A raridade da inteligência nos seres vivos nos põe em uma situação delicada, indo de encontro ao que aprendemos nos últimos 400 anos de ciência, que, quanto mais descobrimos sobre o Universo, menos importantes parecemos ser. Afinal, nós vivemos em uma dentre bilhões de outras galáxias espalhadas pela vastidão do espaço, cada qual com bilhões de estrelas. A matéria que nos compõe e às estrelas é de pouca importância: a maior parte da matéria cósmica não é feita de prótons e elétrons, mas de algo que não produz a sua própria luz, a ainda misteriosa matéria escura. Tanto a nossa localização no cosmo como a nossa composição material não são lá das mais relevantes. Mas as nossas mentes são.

Pelo que se sabe, não existem outras formas de vida inteligente. Caso existissem, provavelmente já teríamos sido visitados. Perdoem-me os crentes em visitas de ETs, mas elas não ocorreram.

Nossa galáxia, com diâmetro de 100 mil anos-luz e idade de 12 bilhões de anos, já teria sido atravessada inúmeras vezes por outras civilizações inteligentes. Parece que isso não ocorreu -a menos, claro, que os alienígenas tenham vindo bem antes de nós existirmos e partido sem deixar pistas, ou sem vontade de estabelecer um diálogo. Dado que existem várias incógnitas (como podemos entender a psique de extraterrestres, quando mal entendemos a nossa?), devemos manter a cabeça aberta e repetir, com Carl Sagan, que "a ausência de evidência não significa a evidência de ausência". Talvez ETs sejam apenas muito tímidos.

Vamos supor que sejamos, de fato, um evento raro no cosmo. Nesse caso, devemos estar prontos para assumir, sozinhos, uma enorme responsabilidade: preservar o nosso legado, sobrepujando os nossos instintos destrutivos. Os seres humanos são capazes das mais belas criações e dos mais horrendos crimes. É muito conveniente sonharmos com alienígenas sábios e serenos, que irão nos educar e inspirar antes que seja tarde.

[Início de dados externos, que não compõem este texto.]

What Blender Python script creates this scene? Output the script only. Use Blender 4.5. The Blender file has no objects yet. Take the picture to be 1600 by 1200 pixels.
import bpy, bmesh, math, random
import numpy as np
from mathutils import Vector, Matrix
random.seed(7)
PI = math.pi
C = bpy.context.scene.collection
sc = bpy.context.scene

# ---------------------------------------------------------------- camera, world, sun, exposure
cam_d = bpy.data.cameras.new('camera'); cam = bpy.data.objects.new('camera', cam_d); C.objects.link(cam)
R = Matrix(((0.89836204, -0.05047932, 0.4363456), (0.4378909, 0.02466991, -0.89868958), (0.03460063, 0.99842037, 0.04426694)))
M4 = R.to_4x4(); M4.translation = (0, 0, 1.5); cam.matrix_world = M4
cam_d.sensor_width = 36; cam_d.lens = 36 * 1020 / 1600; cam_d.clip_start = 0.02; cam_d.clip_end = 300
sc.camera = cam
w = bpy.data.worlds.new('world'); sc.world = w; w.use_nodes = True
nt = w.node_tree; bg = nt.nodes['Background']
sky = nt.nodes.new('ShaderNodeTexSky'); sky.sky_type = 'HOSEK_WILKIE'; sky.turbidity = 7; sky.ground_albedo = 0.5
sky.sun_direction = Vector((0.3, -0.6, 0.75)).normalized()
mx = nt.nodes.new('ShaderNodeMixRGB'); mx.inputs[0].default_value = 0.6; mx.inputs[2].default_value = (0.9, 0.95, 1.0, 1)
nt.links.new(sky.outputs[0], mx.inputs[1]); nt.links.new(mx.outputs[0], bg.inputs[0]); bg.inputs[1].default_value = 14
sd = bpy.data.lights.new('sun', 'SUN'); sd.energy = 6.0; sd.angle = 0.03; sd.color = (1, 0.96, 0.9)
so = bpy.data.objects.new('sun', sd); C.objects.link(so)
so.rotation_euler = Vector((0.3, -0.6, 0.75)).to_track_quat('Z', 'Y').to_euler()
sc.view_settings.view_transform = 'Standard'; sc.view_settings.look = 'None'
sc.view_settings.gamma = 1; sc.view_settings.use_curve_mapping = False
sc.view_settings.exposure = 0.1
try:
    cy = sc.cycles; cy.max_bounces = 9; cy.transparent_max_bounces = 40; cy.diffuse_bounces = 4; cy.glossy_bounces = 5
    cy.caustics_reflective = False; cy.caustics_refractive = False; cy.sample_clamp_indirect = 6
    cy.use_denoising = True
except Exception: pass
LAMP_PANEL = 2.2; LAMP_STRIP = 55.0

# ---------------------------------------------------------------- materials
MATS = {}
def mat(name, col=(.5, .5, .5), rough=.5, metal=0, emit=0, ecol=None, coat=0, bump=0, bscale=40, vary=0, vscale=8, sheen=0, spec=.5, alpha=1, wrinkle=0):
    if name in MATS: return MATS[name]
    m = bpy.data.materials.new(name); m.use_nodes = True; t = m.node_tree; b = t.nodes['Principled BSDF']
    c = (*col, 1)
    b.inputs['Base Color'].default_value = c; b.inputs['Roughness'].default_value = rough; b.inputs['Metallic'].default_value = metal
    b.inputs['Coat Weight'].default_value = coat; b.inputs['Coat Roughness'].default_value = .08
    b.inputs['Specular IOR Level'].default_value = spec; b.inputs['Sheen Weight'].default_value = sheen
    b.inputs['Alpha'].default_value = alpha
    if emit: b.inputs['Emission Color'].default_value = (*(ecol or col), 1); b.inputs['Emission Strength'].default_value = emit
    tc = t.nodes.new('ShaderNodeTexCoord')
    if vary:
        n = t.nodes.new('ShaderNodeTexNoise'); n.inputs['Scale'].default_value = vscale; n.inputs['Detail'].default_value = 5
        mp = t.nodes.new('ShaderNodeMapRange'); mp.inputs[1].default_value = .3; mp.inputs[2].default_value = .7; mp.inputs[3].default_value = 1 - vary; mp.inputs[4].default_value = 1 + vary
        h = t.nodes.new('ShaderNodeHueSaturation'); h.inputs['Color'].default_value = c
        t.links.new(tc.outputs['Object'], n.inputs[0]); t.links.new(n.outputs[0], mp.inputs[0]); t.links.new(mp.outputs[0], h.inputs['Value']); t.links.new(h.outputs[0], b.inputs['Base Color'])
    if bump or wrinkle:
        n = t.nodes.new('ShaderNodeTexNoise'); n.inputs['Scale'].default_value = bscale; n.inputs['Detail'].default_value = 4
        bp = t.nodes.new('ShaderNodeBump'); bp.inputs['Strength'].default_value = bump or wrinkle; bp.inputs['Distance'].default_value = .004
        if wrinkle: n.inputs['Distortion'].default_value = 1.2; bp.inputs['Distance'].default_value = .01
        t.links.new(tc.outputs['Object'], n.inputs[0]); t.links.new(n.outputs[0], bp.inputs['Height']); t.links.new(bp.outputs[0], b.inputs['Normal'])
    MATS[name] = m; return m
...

Esses ETs são as versões modernas dos santos e profetas das várias religiões, que nos trazem esperança e fé. (Já os destrutivos são a versão dos demônios, ou, talvez, de nós mesmos.) Mas, se nós estamos sozinhos, temos de encontrar essa sabedoria por nós mesmos. Talvez seja aqui que possa existir um casamento entre ciência e ética religiosa. Podemos começar estendendo o provérbio do Antigo Testamento -"faça aos outros o que queres que façam a ti"- da sociedade para todos os seres vivos, conhecidos ou não, aqui e em todo o cosmo.

Para tanto, seria bom começar a aprender um pouco com a elegância e a simplicidade do mundo natural. Por trás da ordem que vemos em nossos corpos e à nossa volta, existe uma necessidade inerente de existir e de criar estruturas complexas, através de combinações e ligações entre entidades diversas. Esse impulso criativo se manifesta do mundo subatômico até os confins do Universo observado, incluindo, claro, seres vivos. Ele tem a ver com a economia das estruturas ligadas, com o fato de que, juntas, entidades conseguem minimizar a energia necessária para se autopreservar.

Todos os processos naturais invariavelmente escolhem o caminho mais econômico para chegar a seu objetivo. Isso é verdade para átomos, bactérias, elefantes ou galáxias. Mas nós nos distanciamos da natureza e nos tornamos seres dispendiosos. Nossos excessos são revelados no desprezo com que tratamos o planeta e a nós mesmos. Se somos mesmos raros, temos de merecer essa distinção e não nos tornarmos vítima dela.